[Start of Supplied information]

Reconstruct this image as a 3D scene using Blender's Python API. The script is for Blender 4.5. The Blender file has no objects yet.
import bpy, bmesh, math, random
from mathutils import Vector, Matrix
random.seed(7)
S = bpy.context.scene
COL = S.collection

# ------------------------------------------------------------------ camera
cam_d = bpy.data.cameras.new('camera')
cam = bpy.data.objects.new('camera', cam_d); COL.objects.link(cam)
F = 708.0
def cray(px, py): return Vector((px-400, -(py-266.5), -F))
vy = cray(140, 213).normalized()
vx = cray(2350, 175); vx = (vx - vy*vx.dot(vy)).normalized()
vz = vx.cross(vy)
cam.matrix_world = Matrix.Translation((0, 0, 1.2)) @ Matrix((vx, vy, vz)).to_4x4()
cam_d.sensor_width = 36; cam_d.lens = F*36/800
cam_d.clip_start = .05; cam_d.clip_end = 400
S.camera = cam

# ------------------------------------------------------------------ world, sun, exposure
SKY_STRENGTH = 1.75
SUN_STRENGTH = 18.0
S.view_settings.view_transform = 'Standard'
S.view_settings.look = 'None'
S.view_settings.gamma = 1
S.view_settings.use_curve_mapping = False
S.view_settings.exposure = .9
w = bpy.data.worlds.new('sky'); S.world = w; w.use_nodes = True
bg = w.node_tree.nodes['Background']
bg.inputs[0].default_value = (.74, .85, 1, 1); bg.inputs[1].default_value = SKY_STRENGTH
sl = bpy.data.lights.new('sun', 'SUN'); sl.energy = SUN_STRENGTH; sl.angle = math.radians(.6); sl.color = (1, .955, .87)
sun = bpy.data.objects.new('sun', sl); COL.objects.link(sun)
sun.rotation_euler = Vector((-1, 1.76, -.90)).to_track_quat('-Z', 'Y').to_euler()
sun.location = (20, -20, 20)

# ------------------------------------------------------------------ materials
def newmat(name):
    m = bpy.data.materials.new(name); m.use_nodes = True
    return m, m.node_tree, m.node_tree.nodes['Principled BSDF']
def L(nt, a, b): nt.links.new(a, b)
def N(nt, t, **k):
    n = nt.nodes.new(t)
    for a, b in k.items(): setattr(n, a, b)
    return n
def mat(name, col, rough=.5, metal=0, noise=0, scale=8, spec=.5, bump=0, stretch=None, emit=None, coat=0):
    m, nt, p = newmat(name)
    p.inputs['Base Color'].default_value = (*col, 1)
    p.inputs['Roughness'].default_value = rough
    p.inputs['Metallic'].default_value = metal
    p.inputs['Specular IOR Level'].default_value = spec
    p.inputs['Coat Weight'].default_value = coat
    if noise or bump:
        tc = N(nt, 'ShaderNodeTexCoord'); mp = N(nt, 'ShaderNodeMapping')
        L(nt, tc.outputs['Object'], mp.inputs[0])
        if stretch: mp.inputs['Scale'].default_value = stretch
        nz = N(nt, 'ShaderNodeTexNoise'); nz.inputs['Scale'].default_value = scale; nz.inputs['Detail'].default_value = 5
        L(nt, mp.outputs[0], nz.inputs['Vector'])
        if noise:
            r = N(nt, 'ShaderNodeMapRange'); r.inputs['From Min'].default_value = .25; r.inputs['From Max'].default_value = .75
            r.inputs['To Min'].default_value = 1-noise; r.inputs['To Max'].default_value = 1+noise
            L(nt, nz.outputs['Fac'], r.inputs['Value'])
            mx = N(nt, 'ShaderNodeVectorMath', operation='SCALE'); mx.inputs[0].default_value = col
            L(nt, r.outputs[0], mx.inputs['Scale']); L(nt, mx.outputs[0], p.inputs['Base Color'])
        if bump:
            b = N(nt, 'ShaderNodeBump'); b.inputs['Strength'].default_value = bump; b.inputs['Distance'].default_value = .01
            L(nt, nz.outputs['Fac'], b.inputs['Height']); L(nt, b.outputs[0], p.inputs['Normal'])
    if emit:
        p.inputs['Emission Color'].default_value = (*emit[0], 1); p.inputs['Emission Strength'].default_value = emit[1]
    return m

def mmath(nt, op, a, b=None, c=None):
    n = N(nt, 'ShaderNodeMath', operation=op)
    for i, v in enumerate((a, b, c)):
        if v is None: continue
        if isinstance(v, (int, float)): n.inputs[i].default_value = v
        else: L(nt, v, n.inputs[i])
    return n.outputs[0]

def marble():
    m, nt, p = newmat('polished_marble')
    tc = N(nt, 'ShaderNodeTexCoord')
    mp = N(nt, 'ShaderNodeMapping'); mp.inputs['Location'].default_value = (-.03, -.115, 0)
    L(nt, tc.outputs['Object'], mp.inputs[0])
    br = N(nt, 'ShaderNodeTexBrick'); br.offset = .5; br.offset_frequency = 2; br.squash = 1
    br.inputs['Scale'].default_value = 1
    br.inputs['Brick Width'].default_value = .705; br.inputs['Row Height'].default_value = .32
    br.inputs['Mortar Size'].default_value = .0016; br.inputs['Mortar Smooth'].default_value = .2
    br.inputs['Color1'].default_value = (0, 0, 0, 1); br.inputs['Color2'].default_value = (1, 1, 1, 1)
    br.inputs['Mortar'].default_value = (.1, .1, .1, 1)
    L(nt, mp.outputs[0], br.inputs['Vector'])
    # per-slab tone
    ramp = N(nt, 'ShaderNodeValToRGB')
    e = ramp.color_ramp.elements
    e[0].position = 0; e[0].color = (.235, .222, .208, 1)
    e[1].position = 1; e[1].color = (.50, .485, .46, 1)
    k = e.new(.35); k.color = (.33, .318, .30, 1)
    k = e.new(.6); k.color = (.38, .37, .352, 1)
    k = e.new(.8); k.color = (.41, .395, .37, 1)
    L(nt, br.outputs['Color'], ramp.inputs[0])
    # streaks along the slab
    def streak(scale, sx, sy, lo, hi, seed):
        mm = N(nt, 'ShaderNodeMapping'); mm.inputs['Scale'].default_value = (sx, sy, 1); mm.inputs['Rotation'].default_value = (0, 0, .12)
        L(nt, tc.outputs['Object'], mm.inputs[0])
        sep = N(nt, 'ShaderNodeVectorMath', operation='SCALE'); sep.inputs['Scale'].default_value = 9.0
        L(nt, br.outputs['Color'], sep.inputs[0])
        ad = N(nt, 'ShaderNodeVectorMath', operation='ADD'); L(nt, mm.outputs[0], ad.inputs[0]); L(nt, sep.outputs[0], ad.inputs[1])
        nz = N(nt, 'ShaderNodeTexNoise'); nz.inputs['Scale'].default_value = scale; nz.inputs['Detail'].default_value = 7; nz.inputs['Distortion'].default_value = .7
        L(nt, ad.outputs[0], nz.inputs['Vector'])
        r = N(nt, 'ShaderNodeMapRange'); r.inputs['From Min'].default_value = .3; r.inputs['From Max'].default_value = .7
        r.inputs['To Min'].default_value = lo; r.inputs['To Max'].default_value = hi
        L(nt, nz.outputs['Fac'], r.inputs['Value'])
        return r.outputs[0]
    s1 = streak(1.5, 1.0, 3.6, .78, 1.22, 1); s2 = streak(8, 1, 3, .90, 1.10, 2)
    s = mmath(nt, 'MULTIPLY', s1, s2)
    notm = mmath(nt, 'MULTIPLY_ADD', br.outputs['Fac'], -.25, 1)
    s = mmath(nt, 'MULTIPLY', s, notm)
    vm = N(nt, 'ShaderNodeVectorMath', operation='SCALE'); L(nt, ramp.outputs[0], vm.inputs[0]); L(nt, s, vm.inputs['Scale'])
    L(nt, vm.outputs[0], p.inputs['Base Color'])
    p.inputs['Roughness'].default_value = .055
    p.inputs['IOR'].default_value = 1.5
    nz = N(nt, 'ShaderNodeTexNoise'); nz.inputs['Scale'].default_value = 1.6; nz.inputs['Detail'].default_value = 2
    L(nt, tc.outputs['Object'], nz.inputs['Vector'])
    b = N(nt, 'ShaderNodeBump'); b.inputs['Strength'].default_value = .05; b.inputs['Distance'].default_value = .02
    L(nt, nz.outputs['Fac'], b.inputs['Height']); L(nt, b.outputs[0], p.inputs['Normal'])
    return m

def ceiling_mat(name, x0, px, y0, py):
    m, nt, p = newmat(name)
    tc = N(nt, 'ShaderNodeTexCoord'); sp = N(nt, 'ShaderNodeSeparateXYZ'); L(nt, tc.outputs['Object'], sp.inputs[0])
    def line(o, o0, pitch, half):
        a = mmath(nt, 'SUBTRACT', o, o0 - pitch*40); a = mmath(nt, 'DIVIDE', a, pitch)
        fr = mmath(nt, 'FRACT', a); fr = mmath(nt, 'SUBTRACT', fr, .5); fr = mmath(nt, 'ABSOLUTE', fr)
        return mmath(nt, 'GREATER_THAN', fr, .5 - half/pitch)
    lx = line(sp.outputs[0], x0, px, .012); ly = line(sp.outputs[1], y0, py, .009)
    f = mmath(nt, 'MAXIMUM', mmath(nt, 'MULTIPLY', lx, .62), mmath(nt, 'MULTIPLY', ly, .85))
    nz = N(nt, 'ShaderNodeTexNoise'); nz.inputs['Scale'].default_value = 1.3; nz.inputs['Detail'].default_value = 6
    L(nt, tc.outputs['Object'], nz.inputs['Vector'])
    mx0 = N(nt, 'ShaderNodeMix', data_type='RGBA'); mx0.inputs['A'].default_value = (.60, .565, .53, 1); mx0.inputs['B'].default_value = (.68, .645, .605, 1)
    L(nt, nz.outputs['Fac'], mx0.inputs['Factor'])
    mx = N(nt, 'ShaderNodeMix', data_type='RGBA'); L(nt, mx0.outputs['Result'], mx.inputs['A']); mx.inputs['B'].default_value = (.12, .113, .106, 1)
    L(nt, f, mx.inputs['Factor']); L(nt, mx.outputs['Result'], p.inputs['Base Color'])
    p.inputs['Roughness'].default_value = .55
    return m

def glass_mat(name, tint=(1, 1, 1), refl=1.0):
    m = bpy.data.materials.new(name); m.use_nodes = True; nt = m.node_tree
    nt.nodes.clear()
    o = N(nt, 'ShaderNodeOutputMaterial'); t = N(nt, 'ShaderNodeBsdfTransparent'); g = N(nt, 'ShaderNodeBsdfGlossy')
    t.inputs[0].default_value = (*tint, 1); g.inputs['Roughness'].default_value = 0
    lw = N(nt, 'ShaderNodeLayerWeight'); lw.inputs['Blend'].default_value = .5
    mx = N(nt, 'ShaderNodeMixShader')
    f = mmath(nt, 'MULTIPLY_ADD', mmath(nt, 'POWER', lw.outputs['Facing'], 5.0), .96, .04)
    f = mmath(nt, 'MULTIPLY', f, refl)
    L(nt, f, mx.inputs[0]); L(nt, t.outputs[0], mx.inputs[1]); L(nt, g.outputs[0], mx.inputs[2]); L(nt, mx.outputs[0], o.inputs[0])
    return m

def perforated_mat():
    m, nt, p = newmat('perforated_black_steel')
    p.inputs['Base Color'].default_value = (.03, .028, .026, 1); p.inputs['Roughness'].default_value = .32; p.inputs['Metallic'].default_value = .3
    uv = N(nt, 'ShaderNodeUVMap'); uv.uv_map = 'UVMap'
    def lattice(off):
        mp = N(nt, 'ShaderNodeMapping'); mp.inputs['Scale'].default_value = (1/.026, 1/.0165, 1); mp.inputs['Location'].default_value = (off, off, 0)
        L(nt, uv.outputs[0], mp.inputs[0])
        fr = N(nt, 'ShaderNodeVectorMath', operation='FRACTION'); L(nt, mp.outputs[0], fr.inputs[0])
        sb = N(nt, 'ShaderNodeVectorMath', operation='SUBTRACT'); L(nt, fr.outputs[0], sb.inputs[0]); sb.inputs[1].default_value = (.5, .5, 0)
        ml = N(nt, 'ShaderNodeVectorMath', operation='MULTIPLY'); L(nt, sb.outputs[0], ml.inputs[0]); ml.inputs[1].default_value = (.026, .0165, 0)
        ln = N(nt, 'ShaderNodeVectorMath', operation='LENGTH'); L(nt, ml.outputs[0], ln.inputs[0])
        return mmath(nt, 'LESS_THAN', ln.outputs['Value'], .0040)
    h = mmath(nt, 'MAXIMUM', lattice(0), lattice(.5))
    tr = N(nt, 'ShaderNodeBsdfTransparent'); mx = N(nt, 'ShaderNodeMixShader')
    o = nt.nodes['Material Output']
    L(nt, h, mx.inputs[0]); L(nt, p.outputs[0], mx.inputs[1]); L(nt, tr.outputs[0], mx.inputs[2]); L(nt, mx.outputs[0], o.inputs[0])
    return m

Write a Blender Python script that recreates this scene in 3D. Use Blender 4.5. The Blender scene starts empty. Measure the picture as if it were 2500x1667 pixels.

[End of Supplied information]

*Work to be completed*: Print the lines above, unchanged, from the start of the records to the line with "sun.location = (20, -20, 20)", including that final line.

*The response*:
Reconstruct this image as a 3D scene using Blender's Python API. The script is for Blender 4.5. The Blender file has no objects yet.
import bpy, bmesh, math, random
from mathutils import Vector, Matrix
random.seed(7)
S = bpy.context.scene
COL = S.collection

# ------------------------------------------------------------------ camera
cam_d = bpy.data.cameras.new('camera')
cam = bpy.data.objects.new('camera', cam_d); COL.objects.link(cam)
F = 708.0
def cray(px, py): return Vector((px-400, -(py-266.5), -F))
vy = cray(140, 213).normalized()
vx = cray(2350, 175); vx = (vx - vy*vx.dot(vy)).normalized()
vz = vx.cross(vy)
cam.matrix_world = Matrix.Translation((0, 0, 1.2)) @ Matrix((vx, vy, vz)).to_4x4()
cam_d.sensor_width = 36; cam_d.lens = F*36/800
cam_d.clip_start = .05; cam_d.clip_end = 400
S.camera = cam

# ------------------------------------------------------------------ world, sun, exposure
SKY_STRENGTH = 1.75
SUN_STRENGTH = 18.0
S.view_settings.view_transform = 'Standard'
S.view_settings.look = 'None'
S.view_settings.gamma = 1
S.view_settings.use_curve_mapping = False
S.view_settings.exposure = .9
w = bpy.data.worlds.new('sky'); S.world = w; w.use_nodes = True
bg = w.node_tree.nodes['Background']
bg.inputs[0].default_value = (.74, .85, 1, 1); bg.inputs[1].default_value = SKY_STRENGTH
sl = bpy.data.lights.new('sun', 'SUN'); sl.energy = SUN_STRENGTH; sl.angle = math.radians(.6); sl.color = (1, .955, .87)
sun = bpy.data.objects.new('sun', sl); COL.objects.link(sun)
sun.rotation_euler = Vector((-1, 1.76, -.90)).to_track_quat('-Z', 'Y').to_euler()
sun.location = (20, -20, 20)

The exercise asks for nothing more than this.